There are many different ways that a brand might want to filter out content. For example, it might be desirable to block unknown URLs in order to guarantee a base level of safety. But in addition to this, the brand could blacklist specific keywords in articles, such as ‘crash’ or ‘death,’ while also blocking those same keywords in URLs.

Brands can even blacklist specific traffic categories. For example, they may want to avoid attracting anonymous traffic in order to avoid bots seeing their ads instead of human beings.

#5 We combine modern technology with a human touch

One major challenge of brand safety is scale. Let’s say you are an airline, and there has recently been a major plane crash. The media will naturally want to report on this, but you don’t want your content to appear alongside a crash. This results in a significant reduction in scale and potentially lost customers.

This is not the case with RTB House. We would begin with relatively strict controls, but our team would carefully monitor the real-time impact this has on the campaign. These observations would then be used to gradually reduce restrictions in order to intelligently mitigate the impact of bad news on the campaign scale without compromising brand safety.

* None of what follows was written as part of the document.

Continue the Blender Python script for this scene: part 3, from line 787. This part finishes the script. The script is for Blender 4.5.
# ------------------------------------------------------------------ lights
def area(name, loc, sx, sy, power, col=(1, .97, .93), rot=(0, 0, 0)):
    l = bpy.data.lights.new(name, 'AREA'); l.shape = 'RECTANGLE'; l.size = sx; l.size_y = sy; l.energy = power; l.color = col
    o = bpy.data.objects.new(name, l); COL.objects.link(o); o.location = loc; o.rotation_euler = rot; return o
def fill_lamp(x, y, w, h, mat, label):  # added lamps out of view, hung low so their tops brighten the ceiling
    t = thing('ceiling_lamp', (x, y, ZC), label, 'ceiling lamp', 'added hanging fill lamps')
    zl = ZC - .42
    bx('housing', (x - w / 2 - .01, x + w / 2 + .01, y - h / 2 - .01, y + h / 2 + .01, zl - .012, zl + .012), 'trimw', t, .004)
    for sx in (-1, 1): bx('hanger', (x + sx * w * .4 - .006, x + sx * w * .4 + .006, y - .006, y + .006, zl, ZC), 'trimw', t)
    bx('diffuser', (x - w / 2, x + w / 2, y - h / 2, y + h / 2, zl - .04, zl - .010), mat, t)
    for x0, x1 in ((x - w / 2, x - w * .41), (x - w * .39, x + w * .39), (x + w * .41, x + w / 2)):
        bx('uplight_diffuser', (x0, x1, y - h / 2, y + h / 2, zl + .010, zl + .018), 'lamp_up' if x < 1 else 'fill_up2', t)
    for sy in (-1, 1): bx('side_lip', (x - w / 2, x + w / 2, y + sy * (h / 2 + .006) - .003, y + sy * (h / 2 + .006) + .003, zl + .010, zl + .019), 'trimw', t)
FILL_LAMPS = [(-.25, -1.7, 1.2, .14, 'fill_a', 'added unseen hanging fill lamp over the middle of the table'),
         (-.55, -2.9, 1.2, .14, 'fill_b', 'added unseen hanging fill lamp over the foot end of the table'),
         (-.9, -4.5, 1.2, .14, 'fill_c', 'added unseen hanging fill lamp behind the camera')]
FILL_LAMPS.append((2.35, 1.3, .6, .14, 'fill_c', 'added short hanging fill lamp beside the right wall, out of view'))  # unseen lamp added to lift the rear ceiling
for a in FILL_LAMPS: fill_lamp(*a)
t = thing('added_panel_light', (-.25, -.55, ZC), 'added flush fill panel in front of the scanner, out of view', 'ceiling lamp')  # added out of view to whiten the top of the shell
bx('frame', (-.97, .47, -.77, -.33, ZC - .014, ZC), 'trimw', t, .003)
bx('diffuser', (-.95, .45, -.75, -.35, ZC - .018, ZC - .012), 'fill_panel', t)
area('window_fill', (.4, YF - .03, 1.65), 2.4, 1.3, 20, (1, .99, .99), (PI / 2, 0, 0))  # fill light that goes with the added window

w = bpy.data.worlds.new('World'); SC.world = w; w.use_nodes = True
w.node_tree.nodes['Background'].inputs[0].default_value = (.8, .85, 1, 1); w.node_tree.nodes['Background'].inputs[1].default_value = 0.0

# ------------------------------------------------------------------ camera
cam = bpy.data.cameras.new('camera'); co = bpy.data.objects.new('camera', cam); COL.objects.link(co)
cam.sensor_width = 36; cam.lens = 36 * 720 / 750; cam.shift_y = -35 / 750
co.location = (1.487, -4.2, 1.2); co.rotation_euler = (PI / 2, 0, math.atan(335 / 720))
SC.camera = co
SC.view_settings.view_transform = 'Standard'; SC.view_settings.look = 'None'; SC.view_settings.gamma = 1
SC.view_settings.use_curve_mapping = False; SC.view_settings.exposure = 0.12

#6 Our brand safety solution is externally vetted

As part of the creation of our suite of brand safety solutions, we wanted to obtain external validation. To achieve this, we worked with IAS in order to get an audit of our brand safety mechanisms. We passed the IAS brand safety test with a rate of 92.28%.

#7 We’re ready for the cookieless future

Unlike many other brand safety solutions in digital advertising, RTB House has built its brand safety suite with the cookieless future in mind. Our solution draws from contextual targeting advertising techniques, which means that almost all of its functions will continue to work, regardless of what happens with third-party tracking cookies.